Auparavant le narrateur s'est débarrassé de la figure du Surmoi archaïque et sordide incarnée en la personne historique du Pacha turc qui fait châtrer le petit voisin juif Isaac, coupable d'être trop beau, trop fort, trop triomphant de ses petits rivaux musulmans. Plus tard l'adolescent juif châtré sera cruellement puni d'être devenu un berger musicien merveilleux. La figure du juif concentre elle-même tous les fantasmes : elle revient dans une nouvelle incarnation du jeune Isaac en la personne du demi frère du narrateur, nommé Isaac lui-aussi, d'abord brûlé vif et jeté, par jalousie, dans l'eau bouillante d'un hammam par la mère du narrateur.
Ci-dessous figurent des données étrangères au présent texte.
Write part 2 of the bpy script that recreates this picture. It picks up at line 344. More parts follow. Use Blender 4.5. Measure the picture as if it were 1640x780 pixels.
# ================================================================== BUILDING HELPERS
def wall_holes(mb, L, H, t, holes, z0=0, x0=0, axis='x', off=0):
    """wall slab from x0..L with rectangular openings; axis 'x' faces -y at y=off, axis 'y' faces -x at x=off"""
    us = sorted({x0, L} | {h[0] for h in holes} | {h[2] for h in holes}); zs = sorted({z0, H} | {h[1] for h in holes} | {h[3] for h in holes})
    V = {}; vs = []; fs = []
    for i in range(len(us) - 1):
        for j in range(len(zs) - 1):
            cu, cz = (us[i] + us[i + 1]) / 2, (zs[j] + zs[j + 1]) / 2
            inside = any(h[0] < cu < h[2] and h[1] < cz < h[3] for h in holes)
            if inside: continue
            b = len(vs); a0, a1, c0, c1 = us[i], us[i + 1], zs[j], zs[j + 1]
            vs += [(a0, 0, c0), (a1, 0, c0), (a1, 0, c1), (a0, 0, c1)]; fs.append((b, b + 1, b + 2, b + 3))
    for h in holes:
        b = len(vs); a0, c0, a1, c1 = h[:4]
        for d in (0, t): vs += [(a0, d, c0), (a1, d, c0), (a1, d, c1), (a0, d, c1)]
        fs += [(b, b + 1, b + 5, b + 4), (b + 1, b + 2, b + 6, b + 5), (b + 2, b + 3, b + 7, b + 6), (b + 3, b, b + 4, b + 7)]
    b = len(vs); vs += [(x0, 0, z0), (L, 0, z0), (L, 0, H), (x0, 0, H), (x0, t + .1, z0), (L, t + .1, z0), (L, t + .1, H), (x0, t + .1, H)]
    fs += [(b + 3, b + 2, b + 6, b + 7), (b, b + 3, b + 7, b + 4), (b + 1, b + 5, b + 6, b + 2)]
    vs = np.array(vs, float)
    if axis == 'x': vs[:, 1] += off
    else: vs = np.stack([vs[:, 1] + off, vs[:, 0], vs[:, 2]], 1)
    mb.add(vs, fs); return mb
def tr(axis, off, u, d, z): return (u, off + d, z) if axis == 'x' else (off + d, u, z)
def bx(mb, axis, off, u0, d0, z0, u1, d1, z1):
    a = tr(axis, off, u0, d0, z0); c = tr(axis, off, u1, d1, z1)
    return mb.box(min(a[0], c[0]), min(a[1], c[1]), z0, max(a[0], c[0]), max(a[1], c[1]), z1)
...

Il devient alors l'incarnation de l'Hermaphrodite qui risque de polluer ses jeunes compagnons par ses pollutions ou ses sécrétions. Il constitue "la malédiction juive, le cri du sang juif dans la descendance musulmane". Il y a là comme une délinéation des rapports à l'intérieur de la famille des religions du Livre, et tout particulièrement entre monde musulman et monde juif. L'un et l'autre, dans cette description, sont perçus comme étroitement embrassés dans une étreinte incestueuse enflammée par la jalousie.
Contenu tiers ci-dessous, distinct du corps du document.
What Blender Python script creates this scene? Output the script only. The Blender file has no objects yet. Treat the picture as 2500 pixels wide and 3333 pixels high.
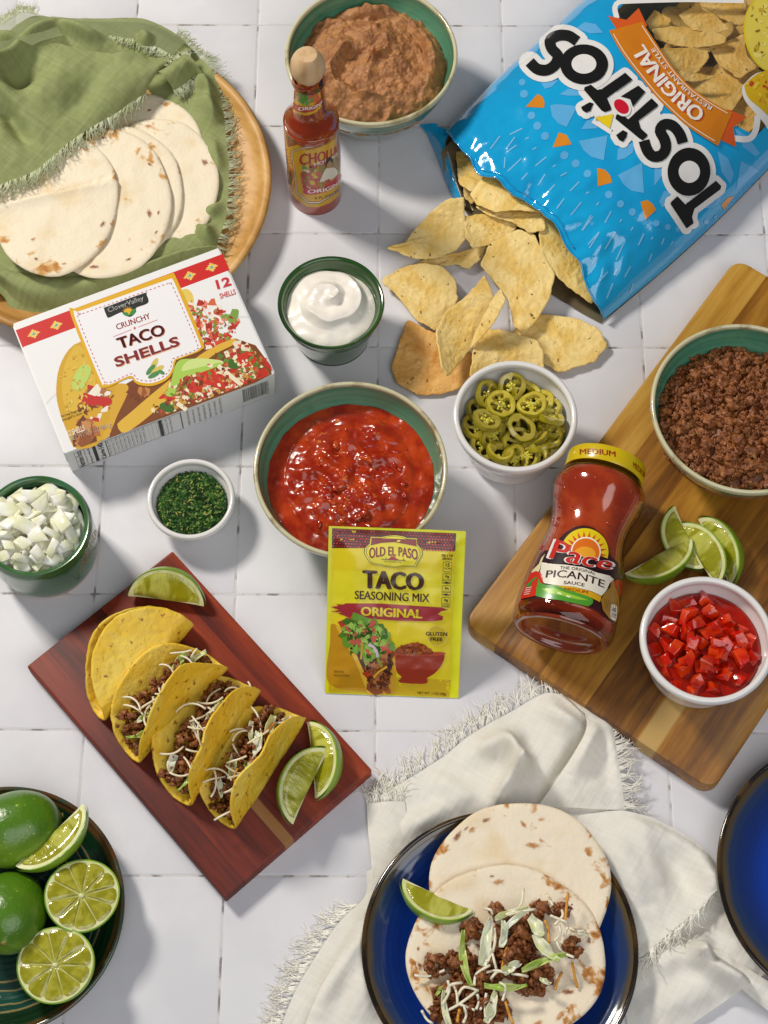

La composante juive est saisie comme d'autant plus haïe et combattue qu'elle est ressentie comme intérieure et consubstantielle à l'Islam. Elle est présentée comme une composante intérieure à ce dernier et en même temps comme une rivale jalousée dont la supériorité doit être détruite parce qu'elle menace l'identité intime de l'Islam. Elle incarne l'ennemi intime, les réalités intérieures refusées et rejetées. A la fin du récit Isaac partage la couche du narrateur et de sa demi-soeur dans une sorte de confusion et de promiscuité incestueuse.
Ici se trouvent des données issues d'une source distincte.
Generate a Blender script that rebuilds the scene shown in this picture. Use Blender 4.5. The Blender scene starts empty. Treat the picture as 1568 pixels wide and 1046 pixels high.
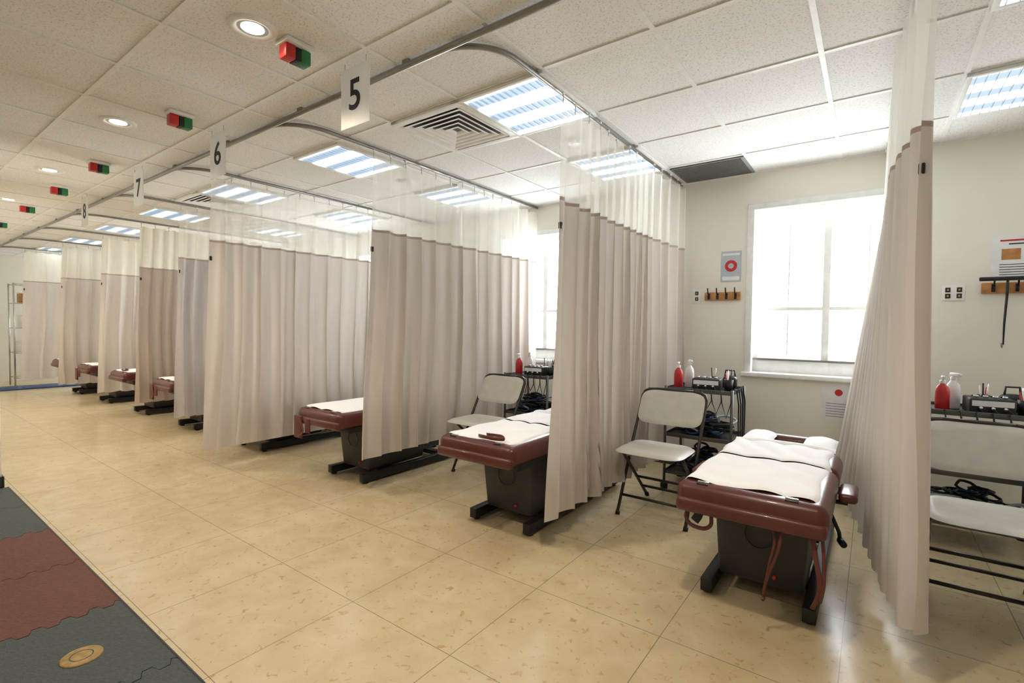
import bpy, bmesh, math, random
from mathutils import Vector, Matrix
random.seed(7)
S=bpy.context.scene
S.view_settings.view_transform='Standard'
S.view_settings.exposure=0.28
COL=S.collection
# ------------------------------------------------------------ materials
def M(name,col,rough=.5,metal=0.,var=.05,scale=18,bump=0.,bscale=150,coat=0.):
    m=bpy.data.materials.new(name); m.use_nodes=True
    nt=m.node_tree; N=nt.nodes; L=nt.links; b=N['Principled BSDF']
    tc=N.new('ShaderNodeTexCoord'); no=N.new('ShaderNodeTexNoise'); no.inputs['Scale'].default_value=scale; no.inputs['Detail'].default_value=4
    L.new(tc.outputs['Object'],no.inputs['Vector'])
    r=N.new('ShaderNodeValToRGB'); r.color_ramp.elements[0].position=.3; r.color_ramp.elements[1].position=.7
    r.color_ramp.elements[0].color=[max(0,c*(1-var)) for c in col]+[1]
    r.color_ramp.elements[1].color=[min(1,c*(1+var)) for c in col]+[1]
    L.new(no.outputs['Fac'],r.inputs['Fac']); L.new(r.outputs['Color'],b.inputs['Base Color'])
    b.inputs['Roughness'].default_value=rough; b.inputs['Metallic'].default_value=metal
    b.inputs['Coat Weight'].default_value=coat
    if bump:
        n2=N.new('ShaderNodeTexNoise'); n2.inputs['Scale'].default_value=bscale
        L.new(tc.outputs['Object'],n2.inputs['Vector'])
        bp=N.new('ShaderNodeBump'); bp.inputs['Strength'].default_value=bump; bp.inputs['Distance'].default_value=.01
        L.new(n2.outputs['Fac'],bp.inputs['Height']); L.new(bp.outputs['Normal'],b.inputs['Normal'])
    return m
def emis(name,col,st,stripe=None):
    m=bpy.data.materials.new(name); m.use_nodes=True; nt=m.node_tree; N=nt.nodes; L=nt.links
    N.remove(N['Principled BSDF']); e=N.new('ShaderNodeEmission'); e.inputs['Color'].default_value=(*col,1); e.inputs['Strength'].default_value=st
    L.new(e.outputs[0],N['Material Output'].inputs[0])
    if stripe:
        tc=N.new('ShaderNodeTexCoord'); w=N.new('ShaderNodeTexWave'); w.bands_direction='Y'; w.inputs['Scale'].default_value=stripe; w.inputs['Phase Offset'].default_value=0
        L.new(tc.outputs['Object'],w.inputs['Vector'])
        r=N.new('ShaderNodeValToRGB'); r.color_ramp.elements[0].position=.30; r.color_ramp.elements[1].position=.95
        r.color_ramp.elements[0].color=(.080,.100,.125,1); r.color_ramp.elements[1].color=(*col,1)
        L.new(w.outputs['Fac'],r.inputs['Fac']); L.new(r.outputs[0],e.inputs['Color'])
    return m
def cloth(name,col,trans=.25,alpha=1.):
    m=bpy.data.materials.new(name); m.use_nodes=True; nt=m.node_tree; N=nt.nodes; L=nt.links
    N.remove(N['Principled BSDF'])
    tc=N.new('ShaderNodeTexCoord'); no=N.new('ShaderNodeTexNoise'); no.inputs['Scale'].default_value=6
    mp=N.new('ShaderNodeMapping'); mp.inputs['Scale'].default_value=(4,4,.6)
    L.new(tc.outputs['Object'],mp.inputs[0]); L.new(mp.outputs[0],no.inputs['Vector'])
    r=N.new('ShaderNodeValToRGB'); r.color_ramp.elements[0].color=[c*.93 for c in col]+[1]; r.color_ramp.elements[1].color=[min(1,c*1.05) for c in col]+[1]
    L.new(no.outputs['Fac'],r.inputs['Fac'])
    d=N.new('ShaderNodeBsdfDiffuse'); t=N.new('ShaderNodeBsdfTranslucent'); mx=N.new('ShaderNodeMixShader'); mx.inputs[0].default_value=trans
    L.new(r.outputs[0],d.inputs[0]); L.new(r.outputs[0],t.inputs[0]); L.new(d.outputs[0],mx.inputs[1]); L.new(t.outputs[0],mx.inputs[2])
    out=mx
    if alpha<1:
        tr=N.new('ShaderNodeBsdfTransparent'); m2=N.new('ShaderNodeMixShader'); m2.inputs[0].default_value=alpha
        L.new(tr.outputs[0],m2.inputs[1]); L.new(mx.outputs[0],m2.inputs[2]); out=m2
    L.new(out.outputs[0],N['Material Output'].inputs[0])
    return m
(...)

Le Juif devient l'incarnation d'un fantasme d'hermaphroditisme qui subvertirait la culture musulmane, recélant une menace homosexuelle et d'effémination. Rarement la réflexion était allée aussi loin en profondeur sur le conflit qui oppose Judaïsme et Islam. Sans doute revenait-il à un écrivain de l'Algérie qui fut séculairement la terre de communautés juives insérées au coeur des peuples arabes et berbères musulmans, d'offrir une vision aussi renouvelée et provocante de leur rapports.